6
votes

I'm currently reading this paper and on page five, it discusses properties of binary heaps that it considers to be common knowledge. However, one of the points they make is something that I haven't seen before and can't make sense of. The authors claim that if you are given a balanced binary heap, you can list the elements of that heap in sorted order in O(log n) time per element using a standard breadth-first search. Here's their original wording:

In a balanced heap, any new element can be inserted in logarithmic time. We can list the elements of a heap in order by weight, taking logarithmic time to generate each element, simply by using breadth first search.

I'm not sure what the authors mean by this. The first thing that comes to mind when they say "breadth-first search" would be a breadth-first search of the tree elements starting at the root, but that's not guaranteed to list the elements in sorted order, nor does it take logarithmic time per element. For example, running a BFS on this min-heap produces the elements out of order no matter how you break ties:

             1
            / \
          10   100
         /  \
        11  12

This always lists 100 before either 11 or 12, which is clearly wrong.

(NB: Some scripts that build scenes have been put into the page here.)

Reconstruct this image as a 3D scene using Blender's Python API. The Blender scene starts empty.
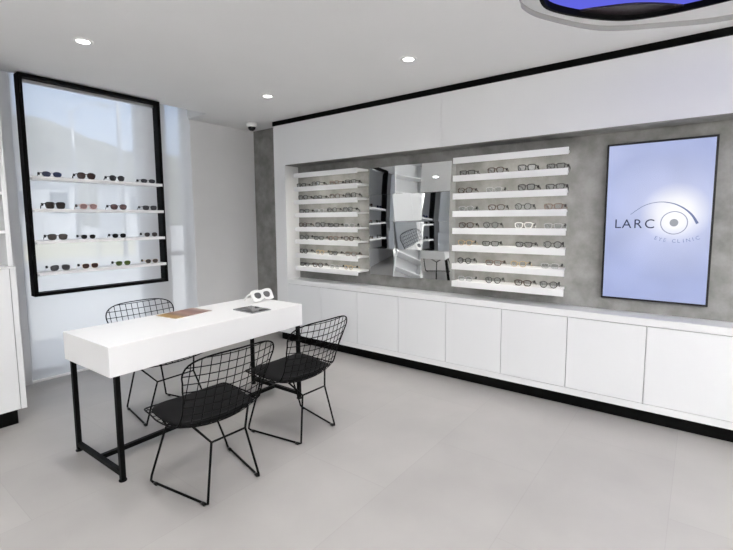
import bpy, bmesh, math, random
from mathutils import Vector, Matrix
random.seed(7)
C = bpy.context.scene.collection
PI = math.pi
sin, cos = math.sin, math.cos

# ------------------------------------------------------------------ materials
def mat(name, col, rough=.5, metal=0, spec=.5, coat=0):
    m = bpy.data.materials.new(name); m.use_nodes = True
    b = m.node_tree.nodes['Principled BSDF']
    b.inputs['Base Color'].default_value = (*col, 1)
    b.inputs['Roughness'].default_value = rough
    b.inputs['Metallic'].default_value = metal
    b.inputs['Specular IOR Level'].default_value = spec
    b.inputs['Coat Weight'].default_value = coat
    return m

def mottle(m, c0, c1, scale, detail=6, lo=.3, hi=.7, bump=0.0, rough=None):
    """fine procedural variation of a surface colour (object coordinates)"""
    t = m.node_tree; n = t.nodes; l = t.links; b = n['Principled BSDF']
    tc = n.new('ShaderNodeTexCoord')
    no = n.new('ShaderNodeTexNoise'); no.inputs['Scale'].default_value = scale; no.inputs['Detail'].default_value = detail
    no.inputs['Roughness'].default_value = .6
    l.new(tc.outputs['Object'], no.inputs['Vector'])
    r = n.new('ShaderNodeValToRGB')
    r.color_ramp.elements[0].position = lo; r.color_ramp.elements[0].color = (*c0, 1)
    r.color_ramp.elements[1].position = hi; r.color_ramp.elements[1].color = (*c1, 1)
    l.new(no.outputs['Fac'], r.inputs['Fac']); l.new(r.outputs['Color'], b.inputs['Base Color'])
    if bump:
        bp = n.new('ShaderNodeBump'); bp.inputs['Strength'].default_value = bump; bp.inputs['Distance'].default_value = .01
        l.new(no.outputs['Fac'], bp.inputs['Height']); l.new(bp.outputs['Normal'], b.inputs['Normal'])
    return m

def emis(name, col, strength):
    m = bpy.data.materials.new(name); m.use_nodes = True
    t = m.node_tree; t.nodes.clear()
    e = t.nodes.new('ShaderNodeEmission'); o = t.nodes.new('ShaderNodeOutputMaterial')
    e.inputs['Color'].default_value = (*col, 1); e.inputs['Strength'].default_value = strength
    t.links.new(e.outputs[0], o.inputs['Surface'])
    return m

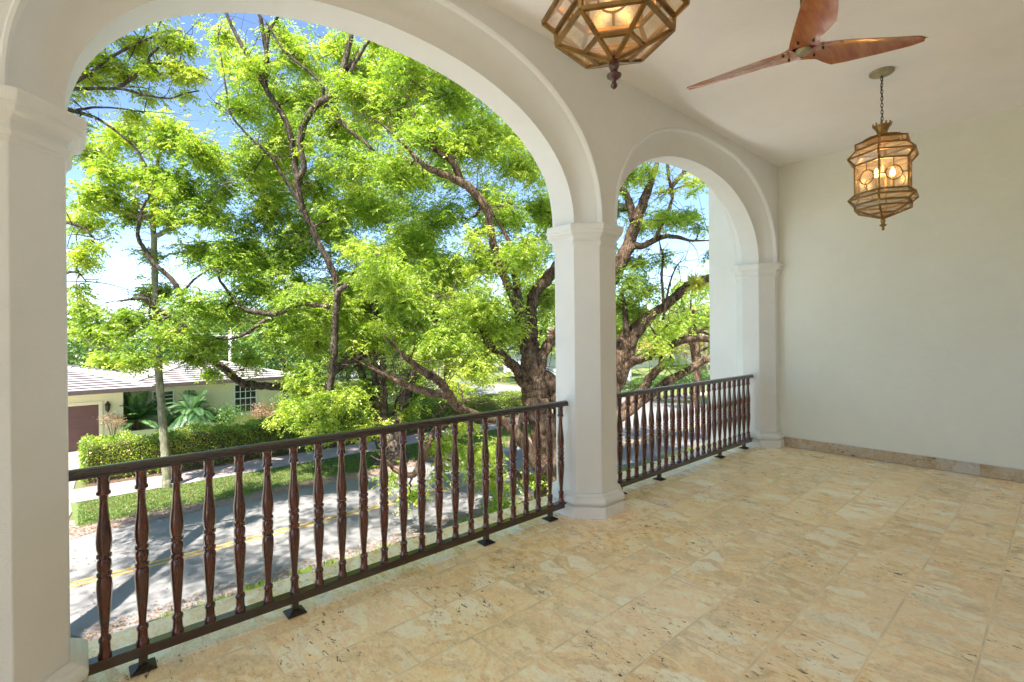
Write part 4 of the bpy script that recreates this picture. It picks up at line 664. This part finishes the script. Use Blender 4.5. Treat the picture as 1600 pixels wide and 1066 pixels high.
far_tree(13.5, 29.5, 9.0, 4.2, 'leafy tree behind the second hedge, just right of the cream house', leaf='leaf_mid', nb=20, dens=26, L=.16)
far_tree(19.5, 29.0, 10.5, 4.6, 'tall bright green tree left of the side street', leaf='leaf', nb=22, dens=26, L=.16, tone=.4)
far_tree(21.0, 36.5, 12.0, 5.2, 'dark tall tree standing behind the bright tree at the side street', leaf='leaf_mid', nb=22, dens=16, L=.22, tone=.35)
far_tree(36.5, 30.5, 10.5, 4.8, 'street tree on the far corner of the side street', leaf='leaf', nb=20, dens=14, L=.22, tone=.4, zlow=.4)
far_tree(37.5, 40.5, 11.0, 5.0, 'street tree farther up the side street on its right', leaf='leaf_mid', nb=18, dens=12, L=.26, zlow=.38)
far_tree(33.5, 18.0, 9.8, 3.6, 'leafy street tree partly hidden by the middle column', leaf='leaf', nb=16, dens=18, L=.18, zlow=.45)
for i, (x, y, h, cr, lb, lf) in enumerate([(-5, 47, 6.4, 4.2, 'dark tree behind the garage at the far left', 'leaf_dark'), (2, 50, 6.6, 4.4, 'dense tree behind the left half of the house roof', 'leaf_dark'), (8.5, 49, 6.0, 3.6, 'low dark tree behind the ridge of the house roof', 'leaf_dark'), (13.5, 46, 6.4, 4.2, 'dark tree behind the right corner of the house roof', 'leaf_dark'), (-12, 62, 8.5, 6, 'pale distant tree above the garage roof, far left', 'leaf_mid'), (-2, 66, 8.6, 6, 'distant rounded tree above the left part of the roof', 'leaf_mid'), (9, 66, 8.2, 6, 'distant tree seen above the roof ridge', 'leaf_mid'), (19, 62, 8.6, 6, 'distant tree between roof and side street', 'leaf_mid'), (20, 48, 7.6, 4.6, 'mid green tree behind the hedge near the side street', 'leaf_mid'), (29, 92, 10, 8, 'tree at the far end of the side street', 'leaf_mid'), (44, 58, 11, 6.5, 'large tree in the gardens right of the side street', 'leaf_dark'), (19, 92, 11, 8, 'far dark tree rising behind the other trees', 'leaf_dark')]):
    far_tree(x, y, h, cr, lb, leaf=lf, nb=15, dens=7 if y < 60 else 4.2, L=.34 if y < 60 else .5, tone=.5, zlow=.22, nl=6)
far_tree(70, 37, 9.6, 6.5, 'yellowish flowering tree in the distance of the far arch', leaf='leaf_yellow', nb=18, dens=5, L=.42, zlow=.35)
far_tree(50, 38, 7.5, 4.6, 'round green tree before the far white house', leaf='leaf_mid', nb=14, dens=7, L=.32, zlow=.35)
far_tree(96, 42, 9.5, 7, 'green tree beyond the far white house, right', leaf='leaf_mid', nb=14, dens=4, L=.5, zlow=.25); far_tree(70, 52, 9.5, 7, 'dark green tree beyond the far white house, left', leaf='leaf_dark', nb=14, dens=4, L=.5, zlow=.25)
far_tree(85, 30, 7.5, 5, 'green tree beside the distant sidewalk', leaf='leaf_mid', nb=14, dens=5, L=.4, zlow=.3)
far_tree(60, 30.5, 7.2, 4.6, 'almost leafless brown branched tree in the far garden', bark_='bark_light', leaf='leaf_brown', nb=24, dens=1.2, L=.16, zlow=.3, name='bare_tree')
def palm(x, y, h, label):
    t = thing('palm_tree', label, 'palm', (x, y, G)); MB().lathe([(.34, 0), (.27, .5), (.25, h*.6), (.19, h)], 14).build('trunk', M['trim_white'], t, smooth=True)
    V_, T_ = [], []
    for i in range(16):
        a = i*2.4; el = rng.uniform(-.1, 1.1); L = 2.6; tt = np.linspace(0, 1, 24)[:, None]; d0 = np.array([math.cos(a)*math.cos(el), math.sin(a)*math.cos(el), math.sin(el)]); pts = np.array([0, 0, h])+d0*tt*L; pts[:, 2] -= tt[:, 0]**2*L*.6; tg = unit(np.gradient(pts, axis=0)); sd_ = unit(np.cross(tg, [0, 0, 1.0]))
        for sg in (-1, 1):
            d = unit(sd_*sg+tg*.4+np.array([0, 0, -.5])); V_.append(leaf_quads(pts, d, np.full(24, .6), np.full(24, .09))); T_.append(np.full(24, .5))
    quads('fronds', np.concatenate(V_), np.concatenate(T_), M['leaf_frond'], t)
palm(43.2, 30.6, 7.2, 'white trunked royal palm on the far lawn'); palm(63, 34, 8.0, 'second white palm trunk farther off, before the white house')

# far white house with a red roof
fh = thing('house', 'distant white house with a low red tiled roof', 'house', (66, 44, G)); MB().box(-14, 16, 0, 12, 0, 2.9).build('wall', M['white_house'], fh)
rr = MB(); rr.add([(-15, -1, 2.9), (17, -1, 2.9), (17, 13, 2.9), (-15, 13, 2.9), (-8, 6, 4.9), (10, 6, 4.9)], [(0, 1, 5, 4), (1, 2, 5), (2, 3, 4, 5), (3, 0, 4), (3, 2, 1, 0)]); rr.build('roof', M['red_roof'], fh)
for x in (-10, -5, 1, 7, 12): w_ = MB().box(x, x+1.5, -.05, .02, 1, 2.3).build('window', M['trim_white'], fh); MB().box(x+.1, x+1.4, -.07, -.052, 1.1, 2.2).build('pane', M['window_glass'], w_)
wh = thing('house', 'pale grey gabled house half hidden behind the middle column', 'house', (50, 44, G)); MB().box(-5, 5, 0, 9, 0, 3.0).build('wall', M['white_house'], wh); MB().add([(-5.6, -.6, 3.0), (5.6, -.6, 3.0), (5.6, 9.6, 3.0), (-5.6, 9.6, 3.0), (-5.6, 4.5, 4.6), (5.6, 4.5, 4.6)], [(0, 1, 5, 4), (2, 3, 4, 5), (1, 2, 5), (3, 0, 4), (3, 2, 1, 0)]).build('roof', M['grey_metal'], wh)

# overhead line
up_ = thing('utility_pole', 'grey utility pole with crossarm behind the house roof', 'pole', (9.3, 46, G)); MB().lathe([(.16, 0), (.11, 6.2)], 10).build('pole', M['concrete'], up_, smooth=True); MB().bar((-1.4, 0, 5.55), (1.4, 0, 5.55), .12, .12).build('crossarm', M['concrete'], up_)
for i, (y, z) in enumerate(((44.6, 1.95), (46.1, 1.75), (46.9, 1.78))):
    pts = [(x, y, z-.25*math.sin(math.pi*((x+40) % 50)/50)-.012*max(0, x-10)) for x in np.linspace(-40, 60, 60)]; tag(MB().tube(pts, .022, 5).build('overhead_wire', M['grey_metal']), ['front overhead power line crossing behind the trees', 'middle overhead power line crossing behind the trees', 'rear overhead power line crossing behind the trees'][i], 'wire', 'overhead power lines')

Am I missing something? Is there a simple breadth-first search that you can perform on a heap to get the elements out in sorted order using logarithmic time each? Clearly you can do this by destructively modifying heap by removing the minimum element each time, but the authors' intent seems to be that this can be done non-destructively.

2
That's weird, simple BFS should take O(1) per element (and it wouldn't work, as you said).svick

2 Answers

5
votes

You can get the elements out in sorted order by traversing the heap with a priority queue (which requires another heap!). I guess this is what he refers to as a "breadth first search".

I think you should be able to figure it out (given your rep in algorithms) but basically the key of the priority queue is the weight of a node. You push the root of the heap onto the priority queue. Then:

while pq isn't empty
    pop off pq
    append to output list (the sorted elements)
    push children (if any) onto pq

I'm not really sure (at all) if this is what he was referring to but it vaguely fitted the description and there hasn't been much activity so I thought I might as well put it out there.

0
votes

In case that you know that all elements lower than 100 are on left you can go left, but in any case even if you get to 100 you can see that there no elements on left so you go out. In any case you go from node (or any other node) at worst twice before you realise that there are no element you are searching for. Than men that you go in this tree at most 2*log(N) times. This is simplified to log(N) complexity.

Point is that even if you "screw up" and you traverse to "wrong" node you go that node at worst once.

EDIT
This is just how heapsort works. You can imagine, that you have to reconstruct heap using N(log n) complexity each time you take out top element.